Visiting the Tower of London

The breakfast buffet at NH Collection hotels is always a treat. It’s a buffet with baked goods including frosted cakes, Belgian waffles, full English breakfast items including tomatoes, mushrooms, and sausage, fresh fruit, and a topping bar for scrambled eggs. That’s what I always think of it as but it’s actually a station to choose your own ingredients for an omelette.

We took the Underground to the South Kensington Station. Even though it’s a stop in the city and above ground at this point, someone has lovingly maintained a flower garden and has also placed hanging flower pots full of petunias around the platform.

While David visited the Victoria and Albert Museum, I visited the Natural History Museum. It was my favorite Museum last year and this summer did not disappoint. It was over 90 degrees in London so the lines were long, and it was hot and crowded inside, but so worth it. I love how the museum has retained rich wooden cabinets probably from the early 1900s with collections of fossils, rocks and minerals, birds, insects, and dinosaurs. Most magnificent is a giant skeleton of a blue whale suspended over one of the halls. One of my favorite galleries is Images of Nature which I loved last year as well because it describes the value of drawing nature yet this year posed an interesting question: if the only visual records we have of extinct species such as the dodo bird are drawings, how do we know which of many illustrations were accurate? Did the artist leave out any important details? I will share this with my students in the fall who will be keeping an illustrated journal of the Blanding’s turtle throughout the year.

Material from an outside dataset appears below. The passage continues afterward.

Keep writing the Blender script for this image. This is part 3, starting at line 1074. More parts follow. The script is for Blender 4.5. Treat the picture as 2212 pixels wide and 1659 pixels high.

The Natural History Museum remains my favorite museum, but for David it’s the Victoria and Albert. He says he could spend all day in there.

After meeting David, we had lunch in the outside garden of the Victoria and Albert Museum. Children played in an outside fountain pool in the courtyard and surprisingly, many were wearing bathing suits.

The highlight of our day was a trip to the Tower of London. It is officially the queens royal palace and is located on the north bank of the Thames River. Much of it was built in the 1200s. We took a 45 minute tour with an engaging and entertaining guide dressed as a Beefeater. We learned there are about 30 families living within the compound and we saw their half timbered homes guarded by royal guards. Our guide also told us tales of executions and it all sounded quite grisly. In one of the towers called Beauchamp Tower, graffiti messages from prisoners were inscribed in the walls, most with incredible letters cut into stone. We toured the Crown Jewels and saw the royal crowns. A moving sidewalk inside keeps people from lingering too long and holding up the line.

In the courtyards are ravens who sit on cannons and peer out of holes on the stone walls. Legend has it that if the ravens leave, the monarchy will fall. We learned they do clip their wings so they can’t fly long distances, but we saw them out and about strutting around and making a loud squawking noise.

On the way back to the hotel, we took a river boat which is basically just a way to get from one point to another on the water. There are so many on the river moving from one side to the other they spend a lot of time just waiting to dock on a pier. We noticed people looking for treasures along the shore where people can still find things from long long ago when the river was used as a dumping ground.

Tonight we went back to a restaurant we like called Zizis. It’s a chain where they make fresh brick oven pizza with a thin crust. Tomorrow it is supposed to be much cooler. We will be going to Greenwich for the day.

2 thoughts on “Visiting the Tower of London

  1. Karen Pettyjohn says:

    It sound like another wonderful day. I’m glad you’re finding ways to beat the heat. Imagine how the Beefeaters feel in their traditional uniforms!